JKH currently has around 70 companies in seven different industry sectors under its name. These industries span from tourism, where it manages Sri Lanka’s largest number of hotel rooms, to food and beverages, an islandwide supermarket chain, and many more.

JKH was one of the companies directly affected by the Easter Sunday attack, with one of the explosions having taken place in Cinnamon Grand Colombo, a hotel owned by the group. Despite this, JKH was one of the first companies in Sri Lanka to strengthen their already existing stance on diversity and unity.
The company has always adopted policies against discrimination of any form. This is has been instilled in everything they do, including their recruitment process and career progression. Even their vacancy advertisements communicate that they are an equal opportunity employer, meaning that they do not discriminate against any employee or job applicant because of race, colour, religion, national origin, gender, or physical or mental disability.
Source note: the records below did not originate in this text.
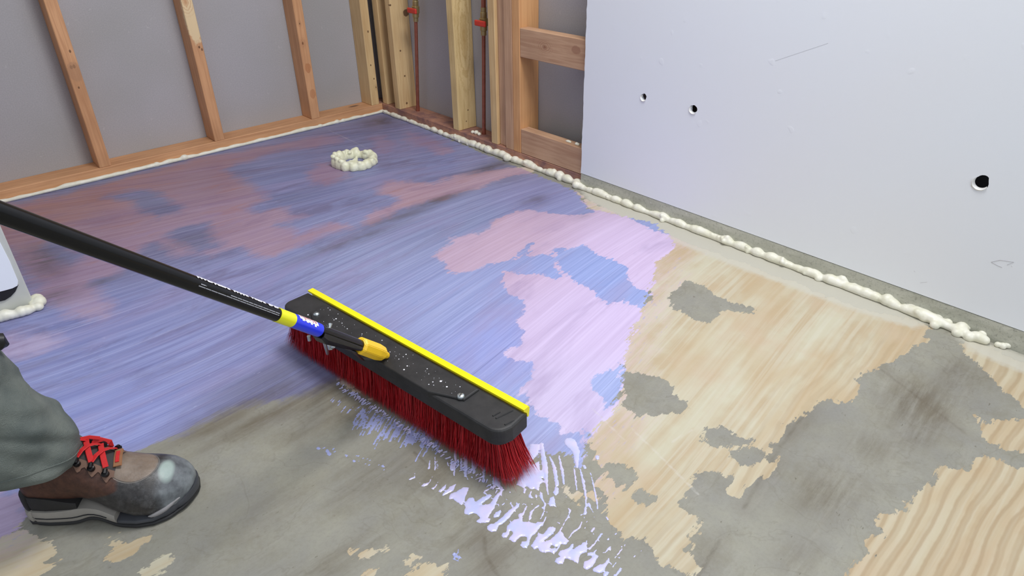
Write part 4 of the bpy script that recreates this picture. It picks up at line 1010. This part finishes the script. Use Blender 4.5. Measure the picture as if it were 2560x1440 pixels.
# boot
HEEL = Vector((-1.6655, -1.567, 0)); ang = math.radians(-34.2); BL, BWD, BTZ = .885, .962, 1.02; bu = Vector((math.cos(ang), math.sin(ang), 0)); bv = Vector((-math.sin(ang), math.cos(ang), 0))
BT = lambda x, y, z: HEEL+bu*x*BL+bv*y*BWD+Vector((0, 0, z*BTZ))
bo = bpy.data.objects.new('boot', None)
ST = [ # x, centre y, half width, bottom z, top z, squareness
 (.000, .000, .010, .040, .085, 2.0), (.004, .000, .022, .030, .105, 2.1), (.016, .000, .033, .026, .125, 2.2), (.040, .000, .038, .024, .135, 2.3), (.075, -.001, .040, .028, .138, 2.2),
 (.110, -.004, .041, .034, .128, 2.1), (.140, -.007, .044, .034, .114, 2.1), (.170, -.010, .049, .026, .099, 2.2), (.200, -.011, .053, .018, .087, 2.3), (.228, -.009, .053, .014, .079, 2.4),
 (.250, -.005, .048, .014, .071, 2.4), (.268, -.001, .038, .017, .060, 2.3), (.280, .002, .025, .022, .048, 2.1), (.286, .003, .010, .028, .038, 2.0)]
def interp(x):
    for a, b_ in zip(ST[:-1], ST[1:]):
        if a[0] <= x <= b_[0]:
            k = (x-a[0])/(b_[0]-a[0]); return [a[i]+(b_[i]-a[i])*k for i in range(6)]
    return list(ST[-1] if x > ST[-1][0] else ST[0])
def sect(x, t, grow=0.0):
    _, c_, hw, zb, zt, e = interp(x); zc = (zb+zt)/2; hh = (zt-zb)/2
    ct, s_ = math.cos(t), math.sin(t)
    if s_ < 0: e = e+2.6*sstep(.10, .17, x); grow = grow+.0022*sstep(.12, .2, x)
    y = math.copysign(abs(ct)**(2/e), ct)*(hw+grow); z = math.copysign(abs(s_)**(2/e), s_)*(hh+grow)
    if s_ > 0: y *= 1-.30*(s_**1.5)*sstep(.0, .05, x)   # narrower towards the top
    return BT(x, c_+y, zc+z)
xs_ = np.concatenate([[.0, .002, .006, .012], np.linspace(.02, .27, 40), [.275, .279, .283, .286]])
bm = bmesh.new(); N = 48; rows = []
for x in xs_: rows.append([bm.verts.new(sect(x, 2*math.pi*k/N)) for k in range(N)])
MI = []
for i, (a, b_) in enumerate(zip(rows[:-1], rows[1:])):
    for k in range(N): bm.faces.new((a[k], a[(k+1) % N], b_[(k+1) % N], b_[k]))
bm.faces.new(rows[0]); bm.faces.new(rows[-1])
# boot material driven by object-space position (panels of the upper)
q = NT('boot_upper'); pz = q.attr('bz'); pxx = q.attr('bx'); pyy = q.attr('by'); t = q.tex()
nz = q.noise(t, 90, 4, .7); n3 = q.noise(t, 22, 4, .7)
brown = q.mix(q.rng(nz, .3, .7), lin(58, 34, 26), lin(88, 56, 42))
vamp = q.mix(q.rng(n3, .35, .65), lin(98, 82, 70), lin(128, 112, 98))
toe = q.mix(q.rng(n3, .35, .7), lin(70, 72, 78), lin(140, 148, 152))
dark = q.mix(q.rng(nz, .3, .7), lin(32, 31, 33), lin(62, 60, 60))
C = q.math
# side: below a rising line it is dark rubberised leather
low = C('SUBTRACT', C('ADD', .048, C('MULTIPLY', C('SUBTRACT', pxx, .10), .30)), pz)
col = q.mix(q.rng(low, -.0015, .0015), brown, dark)
fcap = q.rng(pxx, .178, .186); col = q.mix(fcap, col, dark)
# rounded suede vamp panel on top of the toe
ev = C('ADD', C('POWER', C('DIVIDE', C('SUBTRACT', pxx, .196), .042), 2.0), C('POWER', C('DIVIDE', C('ADD', pyy, .008), .036), 2.0))
col = q.mix(C('MULTIPLY', q.rng(ev, 1.0, .93), C('GREATER_THAN', pz, .055)), col, vamp)
col = q.mix(C('MULTIPLY', q.rng(q.math('ABSOLUTE', C('SUBTRACT', ev, 1.03)), .05, .0), .7), col, lin(150, 142, 132))
tc = q.rng(C('ADD', pxx, C('MULTIPLY', n3, .02)), .245, .262); col = q.mix(C('MULTIPLY', tc, .85), col, toe)
sm_ = q.math('ADD', C('POWER', C('DIVIDE', C('SUBTRACT', pxx, .252), .014), 2.0), C('ADD', C('POWER', C('DIVIDE', C('ADD', pyy, .012), .026), 2.0), C('MULTIPLY', n3, .6)))
col = q.mix(C('MULTIPLY', q.rng(sm_, 1.2, .6), .75), col, lin(172, 190, 184))
dust = q.rng(q.noise(t, 40, 5, .8), .5, .75, 0, .35); col = q.mix(C('MULTIPLY', dust, q.rng(pxx, .12, .26)), col, lin(150, 152, 156))
q.bump(q.math('ADD', nz, C('MULTIPLY', q.rng(q.math('ABSOLUTE', C('SUBTRACT', ev, 1.03)), .06, 0), -2)), .4, .0012)
M_up = q.out(col, q.rng(pxx, .1, .26, .62, .42))
me = bpy.data.meshes.new('boot_upper'); bmesh.ops.recalc_face_normals(bm, faces=bm.faces); bm.to_mesh(me); bm.free(); me.materials.append(M_up)
vl = [Vector(v.co)-HEEL for v in me.vertices]
for nm, f_ in (('bx', lambda p: p.dot(bu)/BL), ('by', lambda p: p.dot(bv)/BWD), ('bz', lambda p: p.z/BTZ)):
    me.attributes.new(nm, 'FLOAT', 'POINT').data.foreach_set('value', [f_(p) for p in vl])
me.polygons.foreach_set('use_smooth', [True]*len(me.polygons))
boot = bpy.data.objects.new('boot', me); COL.objects.link(boot); finish(boot, person)
boot['label'] = 'scuffed brown and black work boot with red laces'
# sole: black outsole, pale midsole stripe at heel and arch, toe bumper
def sole_part(name, zf0, zf1, grow, mat, x0=-.004, x1=.2895, curve=None, n=48):
    bm = bmesh.new(); rows = []
    for i in range(n+1):
        x = x0+(x1-x0)*i/n; xx = min(max(x, .0008), .2855)
        _, c_, hw, zb, zt, e = interp(xx)
        endf = 1.0
        hw_ = hw+grow
        if x < .012: hw_ = max(.006, math.sqrt(max(0, 1-((.012-x)/.018)**2))*(.033+grow))
        if x > .262: hw_ = max(.006, math.sqrt(max(0, 1-((x-.262)/.0265)**2))*(.0385+grow))
        a, b_ = zf0(x), zf1(x)
        rows.append([bm.verts.new(BT(x, c_-hw_*.93, a)), bm.verts.new(BT(x, c_-hw_, a+(b_-a)*.3)), bm.verts.new(BT(x, c_-hw_, a+(b_-a)*.75)), bm.verts.new(BT(x, c_-hw_*.96, b_)),
                     bm.verts.new(BT(x, c_+hw_*.96, b_)), bm.verts.new(BT(x, c_+hw_, a+(b_-a)*.75)), bm.verts.new(BT(x, c_+hw_, a+(b_-a)*.3)), bm.verts.new(BT(x, c_+hw_*.93, a))])
    for a, b_ in zip(rows[:-1], rows[1:]):
        for k in range(8): bm.faces.new((a[k], a[(k+1) % 8], b_[(k+1) % 8], b_[k]))
    bm.faces.new(rows[0]); bm.faces.new(rows[-1])
    return bm_obj(name, bm, mat, boot, smooth=True)
arch = lambda x: .012*math.exp(-((x-.125)/.028)**2)+.004*sstep(.25, .29, x)+.003*sstep(.02, -.004, x)
M_out = simple('black_outsole', (34, 34, 36), .6, var=.3); M_mid = simple('pale_midsole', (150, 146, 140), .55, var=.12)
M_toe = simple('grey_toe_rubber', (62, 64, 70), .5, var=.35)
sole_part('outsole', lambda x: .0005+arch(x), lambda x: .0075+arch(x), .0045, M_out)
sole_part('midsole', lambda x: .0070+arch(x), lambda x: .030+.008*math.exp(-((x-.12)/.04)**2)-.013*sstep(.13, .20, x), .0050, M_mid, x1=.165)
sole_part('heel_counter', lambda x: .028, lambda x: .058-.012*sstep(.03, .10, x), .0018, M_out, x1=.10)
sole_part('toe_bumper', lambda x: .0070+arch(x), lambda x: .0150+.008*sstep(.225, .28, x), .0026, M_toe, x0=.150)
# midsole groove
bm = bmesh.new(); P = [sect(x, math.pi*1.5) for x in (0.1,)]
P = []
for x in np.linspace(.01, .15, 14):
    _, c_, hw, zb, zt, e = interp(x); P.append(BT(x, c_-hw-.0052, .018+arch(x)*.8))
bm_obj('midsole_groove', tube_bm(P, .0012, 6), M_out, boot, smooth=True)
# pale scuffed patch by the toe bumper comes from a thin welt
P = []
for x in np.linspace(.222, .272, 12):
    _, c_, hw, zb, zt, e = interp(x); hw_ = hw if x < .262 else math.sqrt(max(0, 1-((x-.262)/.0285)**2))*.0395
    P.append(BT(x, c_-hw_-.0004, .0195+.010*sstep(.225, .28, x)))
bm_obj('worn_patch', tube_bm(P, [.001, .0025, .0036, .0042, .0045, .0045, .0043, .004, .0036, .003, .002, .001], 8), simple('worn_grey_leather', (138, 136, 138), .6, var=.3), boot, smooth=True)
# eyestay (scalloped brown strip), tongue, hooks and laces
def surf(x, y, lift=0.0):
    """point on the top of the boot at x and sideways y (fraction of half width -1..1)"""
    best = None
    for k in range(0, 181, 2):
        t_ = math.radians(k); p = sect(x, t_, lift); yy = (p-HEEL).dot(bv)/BWD
        _, c_, hw, *r = interp(x); d = abs((yy-c_)/hw-y)
        if best is None or d < best[0]: best = (d, p)
    return best[1]
M_est = simple('tan_brown_leather', (112, 84, 70), .7, var=.2); M_ton = simple('charcoal_tongue', (58, 54, 54), .8, var=.15)
M_lace = simple('red_lace', (196, 28, 32), .7, var=.12, scale=300, bump=.5); M_hook = simple('black_hook', (24, 22, 24), .3, metal=.4)
def ribbon(pts, w_, mat, name, parent, th=.0011, nrm=None):
    bm = bmesh.new(); rows = []; pts = [Vector(p) for p in pts]
    for i, p in enumerate(pts):
        d = (pts[min(i+1, len(pts)-1)]-pts[max(i-1, 0)]).normalized(); n = (nrm or Vector((0, 0, 1))); s_ = d.cross(n).normalized()*w_/2; n2 = s_.cross(d).normalized()*th
        rows.append([bm.verts.new(p-s_), bm.verts.new(p-s_*.8+n2), bm.verts.new(p+s_*.8+n2), bm.verts.new(p+s_)])
    for a, b_ in zip(rows[:-1], rows[1:]):
        for k in range(4): bm.faces.new((a[k], a[(k+1) % 4], b_[(k+1) % 4], b_[k]))
    bm.faces.new(rows[0]); bm.faces.new(rows[-1])
    return bm_obj(name, bm, mat, parent, smooth=False)
# tongue
bm = bmesh.new(); rows = []
for x in np.linspace(.085, .178, 14):
    rows.append([bm.verts.new(surf(x, y, .0012)) for y in np.linspace(-.42, .42, 9)])
for a, b_ in zip(rows[:-1], rows[1:]):
    for k in range(8): bm.faces.new((a[k], a[k+1], b_[k+1], b_[k]))
bm_obj('tongue', bm, M_ton, boot, smooth=True)
LX = [.100, .122, .144, .166]
for sgn in (-1, 1):
    bm = bmesh.new(); rows = []
    for i in range(41):
        x = .088+(.178-.088)*i/40; ph = (x-.100)/.022; sc_ = .09*math.cos(2*math.pi*ph)
        rows.append([bm.verts.new(surf(x, sgn*y, .0022)) for y in np.linspace(.42, .70+sc_, 5)])
    for a, b_ in zip(rows[:-1], rows[1:]):
        for k in range(4): bm.faces.new((a[k], a[k+1], b_[k+1], b_[k]))
    bm_obj('eyestay', bm, M_est, boot, smooth=True)
    for x in LX:
        p = surf(x, sgn*.60, .004); n = (p-BT(x, -.004, .05)).normalized(); p2 = surf(x, sgn*.44, .004)
        tt = (p2-p).normalized()
        bm = bmesh.new(); tube_bm([p-n*.002, p+n*.0035, p+n*.0045], [.0052, .0052, .0030], 12, bm); tube_bm([p+n*.003, p+tt*.007+n*.003], [.0042, .0034], 8, bm)
        bm_obj('lace_hook', bm, M_hook, boot, smooth=False)
for i, x in enumerate(LX):
    nx_ = LX[i-1] if i else x-.016
    for sgn in (-1, 1):
        a = surf(x, sgn*.46, .007); b_ = surf(nx_, -sgn*.46, .007); mid = surf((x+nx_)/2, 0, .0095+.001*sgn)
        ribbon([a, a.lerp(mid, .5)+Vector((0, 0, .002)), mid, b_.lerp(mid, .5)+Vector((0, 0, .002)), b_], .0085, M_lace, 'lace', boot)
# bow loops at the ankle
def pw(x, y, Y=-1.618): return Vector(ony(x, y, Y))
for pts, wd_ in (([(200, 1098), (225, 1096), (250, 1097)], .006), ([(205, 1108), (228, 1110), (252, 1101), (274, 1103), (277, 1111), (268, 1121), (246, 1124), (222, 1122), (208, 1116)], .0085), ([(228, 1108), (250, 1112), (268, 1113)], .006), ([(262, 1122), (268, 1132), (262, 1142)], .007)):
    ribbon([pw(x, y)+Vector((0, .004*math.sin(i*1.3), 0)) for i, (x, y) in enumerate(pts)], wd_, M_lace, 'lace', boot, nrm=Vector((0, -1, .5)).normalized())
# leather lace keeper with red insert
a = surf(.181, -.30, .004); b_ = surf(.172, .42, .006)
ribbon([a, a.lerp(b_, .5)+Vector((0, 0, .002)), b_], .013, simple('leather_tag', (142, 98, 66), .6), 'lace_keeper', boot, th=.002)
ribbon([a.lerp(b_, .18)+Vector((0, 0, .0032)), a.lerp(b_, .5)+Vector((0, 0, .0045)), a.lerp(b_, .82)+Vector((0, 0, .0032))], .006, M_lace, 'keeper_insert', boot, th=.001)
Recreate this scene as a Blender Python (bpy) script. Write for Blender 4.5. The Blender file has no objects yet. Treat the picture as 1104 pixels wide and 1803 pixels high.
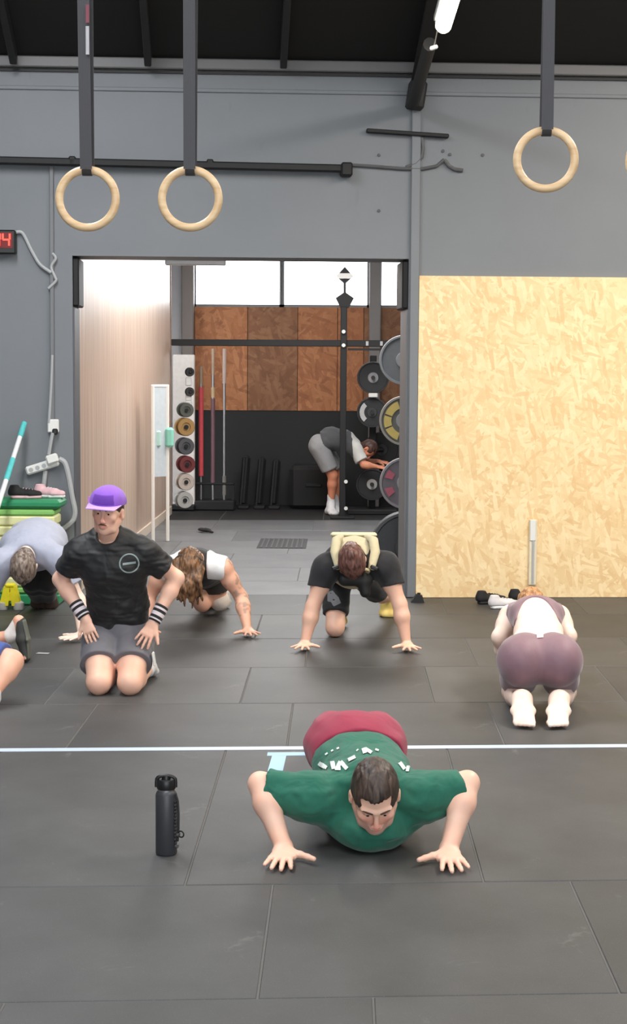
import bpy, math, random
import numpy as np
from mathutils import Vector, Matrix, noise as mnoise
from mathutils.bvhtree import BVHTree

random.seed(7)
S = bpy.context.scene
COL = S.collection

# ------------------------------------------------------------------ camera
FPX, W0, H0 = 2850.0, 1104.0, 1803.0
CAMZ = 1.73
PITCH = math.atan(251.0 / FPX)
YAW = math.atan(48.0 / FPX)
ROLL = math.radians(0.34)
cam = bpy.data.cameras.new('camera')
cam.sensor_fit = 'VERTICAL'
cam.sensor_height = 24.0
cam.lens = FPX / H0 * 24.0
cam.clip_end = 200
CAM = bpy.data.objects.new('camera', cam)
COL.objects.link(CAM)
Rc = Matrix.Rotation(YAW, 3, 'Z') @ Matrix.Rotation(math.pi / 2 - PITCH, 3, 'X') @ Matrix.Rotation(ROLL, 3, 'Z')
CAM.matrix_world = Matrix.Translation((0, 0, CAMZ)) @ Rc.to_4x4()
S.camera = CAM

# ------------------------------------------------------------------ world, lamps, exposure
wd = bpy.data.worlds.new('overcast_sky')
S.world = wd
wd.use_nodes = True
bg = wd.node_tree.nodes['Background']
bg.inputs[0].default_value = (0.93, 0.97, 1.0, 1)
bg.inputs[1].default_value = 4.5
S.view_settings.view_transform = 'Standard'
S.view_settings.look = 'None'
S.view_settings.exposure = 0.42
S.view_settings.gamma = 1.0
S.view_settings.use_curve_mapping = False


def area(name, loc, rot, sx, sy, power, color=(1, 0.98, 0.95)):
    l = bpy.data.lights.new(name, 'AREA')
    l.shape = 'RECTANGLE'
    l.size, l.size_y = sx, sy
    l.energy = power
    l.color = color
    o = bpy.data.objects.new(name, l)
    COL.objects.link(o)
    o.location = loc
    o.rotation_euler = rot
    return o


area('ceiling_lamp_front', (-1.5, 3.0, 5.2), (0, 0, 0), 1.6, 3.0, 120, (0.95, 0.98, 1))
area('ceiling_lamp_front_right', (2.6, 3.0, 5.2), (0, 0, 0), 1.6, 3.0, 115, (0.97, 0.98, 1))
area('ceiling_lamp_middle', (-2.2, 8.0, 4.9), (0, 0, 0), 0.6, 4.0, 185, (0.97, 0.99, 1))
area('ceiling_lamp_middle_right', (3.6, 8.6, 4.7), (0, 0, 0), 0.6, 4.0, 290, (1, 0.90, 0.78))
area('rear_room_fill', (-0.2, 15.6, 3.4), (0, 0, 0), 2.0, 4.0, 190, (1, 0.98, 0.95))  # unseen fill light added to brighten the rear room


def ray(px, py):
    return Rc @ Vector(((px - W0 / 2) / FPX, -(py - H0 / 2) / FPX, -1.0))


SKEW = 0.072        # the door wall and the cross joints of the mats run slightly oblique
WROT = Matrix.Rotation(math.atan(SKEW), 3, 'Z')
WC = Vector((0, 12.25, 0))
FRAME = [False, set()]


def P(px, py, Y):
    d = ray(px, py)
    o = Vector((0, 0, CAMZ))
    if FRAME[0]:
        d = WROT.transposed() @ d
        o = WROT.transposed() @ (o - WC) + WC
        return o + d * ((Y - o.y) / d.y)
    return o + d * (Y / d.y)


def wall_frame(on):
    """between wall_frame(True) and wall_frame(False) things are laid out square to the door wall, then turned with it"""
    if on:
        FRAME[1] = set(COL.objects)
    else:
        M = Matrix.Translation(WC) @ WROT.to_4x4() @ Matrix.Translation(-WC)
        for o in COL.objects:
            if o.parent is None and o not in FRAME[1]:
                loc = WROT @ (o.location - WC) + WC
                e = o.rotation_euler.to_matrix()
                o.rotation_euler = (WROT @ e).to_euler()
                o.location = loc
    FRAME[0] = on


def G(px, py, z=0.0):
    d = ray(px, py)
    return Vector((0, 0, CAMZ)) + d * ((z - CAMZ) / d.z)


# ------------------------------------------------------------------ materials
MATS = {}


def nt(name):
    m = bpy.data.materials.new(name)
    m.use_nodes = True
    t = m.node_tree
    return m, t, t.nodes['Principled BSDF']


def L(t, a, b):
    t.links.new(a, b)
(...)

This ban on discrimination even applies to ageism, where age is never considered in hiring decisions, apart from when hiring young graduates for management trainee positions.

Unity and diversity always promoted as core value

JKH was also the first corporate to include gender identity and sexual orientation in their human resource policies, back in 2015. This group-wide campaign was a conscious effort made by the company, which led them to hold sensitising sessions with Equal Ground to raise awareness and educate their staff on the subject.

These core values held by JKH are constantly talked about and enforced, irrespective of happenings in the external social and political environment.
“Diversity and intolerance of discrimination is a core value of the group. We inculcate our values in all our staff when they join, and we have frequent programmes to ensure that they are working by our values. As such, we take various measures to ensure it is implemented across JKH and followed,” said JKH Chairman Krishan Balendra, in an interview with The Sunday Morning Business.

After the attack on Easter Sunday, JKH took immediate steps to combat any negativity that may arise as a result, inside the company. The company addressed all aspects, and even provided counselling to their employees who were present during the attack, whether injured or not. This was done to ensure their emotional stability and reassure them of their safety.

In the week following the attack, security throughout the group was enhanced. During this time, Balendra proceeded to send a message in all three languages across the group.
“There was a message from me, about the importance of living by our values, in which I reiterated our intolerance of ethnic or racial or religious discrimination. I also said that we must all work together,” said Balendra.

His message acknowledged that the attack was done by an extremist terrorist group, and emphasised that it was not to be generalised to any ethnic groups. It also contained the vision of the company and how they would move forward from this incident. The message was also spread by the second tier of leadership in the group with some additions – it now contained the management’s expectations from the employees in terms of behaviour, further enforcing their stance on discrimination.

This also gave birth to the Unity Campaign, which spread this message of unity and solidarity throughout JKH. This sentiment was reflected on all fronts in the group, from Keells Super, JKOA (John Keells Office Automation) outlets, right down to their e-mail signatures. The branding of the JKH subsidiaries was also amended to include this message.

“We have put up posters with the Sri Lankan map on a hand, with the slogan: ‘We are stronger united, let us stand together as one nation.’ This is a big initiative we have taken across the entire group. These posters have gone up in all our places of work, on our computers, in supermarkets, and also our customer holdings,” Balendra said.

Unity pledge

Added to this, JHK also took the Pledge of Unity, which was introduced by the Ceylon Chamber of Commerce, with all other industry stakeholders. The pledge was taken on 21 May, exactly one month after the attacks, by members of the Ceylon Chamber of Commerce and over 300 corporates, who assembled at the Atrium of the Cinnamon Grand Hotel. The pledge was taken in all three languages.

“A few weeks ago, the Ceylon Chamber of Commerce encouraged their members to take a Pledge of Unity. We then took this a step further and brought together all our businesses – different companies and subsidiaries across the whole group – to take that unity pledge,” said Balendra.

He also stated that the initiative taken by the Chamber of Commerce was symbolic, as all its members are from different backgrounds. According to Balendra, this act of coming together reminded everyone present of the importance of unity.

JKH took it as their responsibility to keep going despite the attack on 21 April, which directly affected them. This was further implied during an interview Cinnamon Grand Head of Brand Marketing Dileep Mudadeniya gave CNN. His message was about showing resilience during the tragic event, moving forward, and keeping the hotel open for in-house guests.

According to Balendra, their workforce had responded positively to all these new initiatives, as diversity had always been a part of JKH. As such, he stated, he didn’t foresee any challenges, and hadn’t had to face any either, in this context since the attacks happened.

“We are like one family and we don’t differentiate on things like race and religion.”